Muchas especulaciones se tejen alrededor de la Coca-Cola y sus intereses en las siembras de coca en Bolivia.
En el gobierno de Gonzalo Sánchez de Lozada se supo que ese país exportaba 160 toneladas de hoja de coca para Coca Cola. Un vocero de la multinacional en Atlanta, en ese entonces, negó que usaran cocaína.
La respuesta es obvia, sería demencial que emplearan un estimulante del sistema nervioso central en la fabricación del refresco y que ningún gobierno castigara eso.

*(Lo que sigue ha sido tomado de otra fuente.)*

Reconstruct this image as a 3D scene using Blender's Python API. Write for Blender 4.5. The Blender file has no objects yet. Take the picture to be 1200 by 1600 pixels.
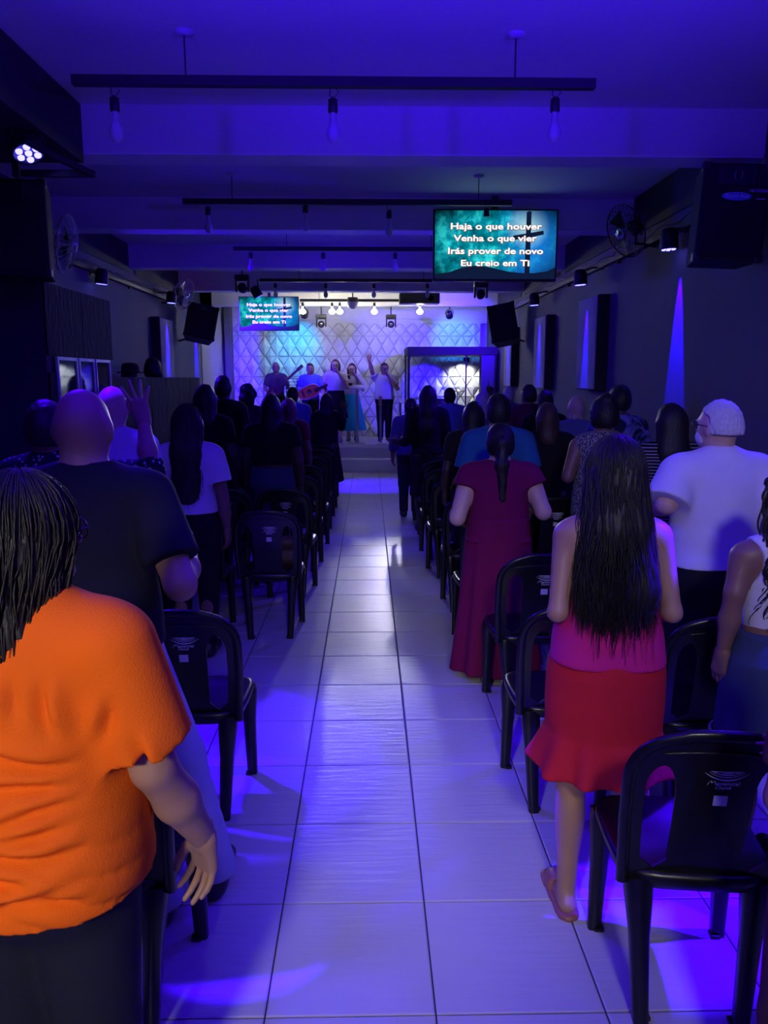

¿Pero, usan la hoja de coca? Dicen que ese ingrediente se retiró de la fórmula desde 1929, pero, el gobierno boliviano se pregunta: ¿por qué una compañía farmacéutica sigue comprando hoja de coca? Se envía a través de una compañía llamada Albo Export, que a su vez la entrega a una empresa en Nueva Jersey.
Un funcionario de Coca-Cola admitió que la hoja de coca todavía se usa en el proceso de la fabricación, pero es un ingrediente inocuo que no contiene el alcaloide, por lo tanto, según ellos, no genera adicción.
En 2005, Evo Morales puso el dedo en la llaga otra vez: “no es posible que sea legal la hoja de coca para Coca-Cola e ilegal para los pueblos Andinos”.
Sean verdad o no las especulaciones o una invención de los enemigos de las multinacionales de los Estados Unidos, yo desistí de la chispa de la vida porque hallé mejor tomar agua y jugos naturales, aunque en Cali, en aquel viaje, por culpa de mi cuñado, me eché “una canita al aire”… Pero sólo fue un sorbo, se lo juro.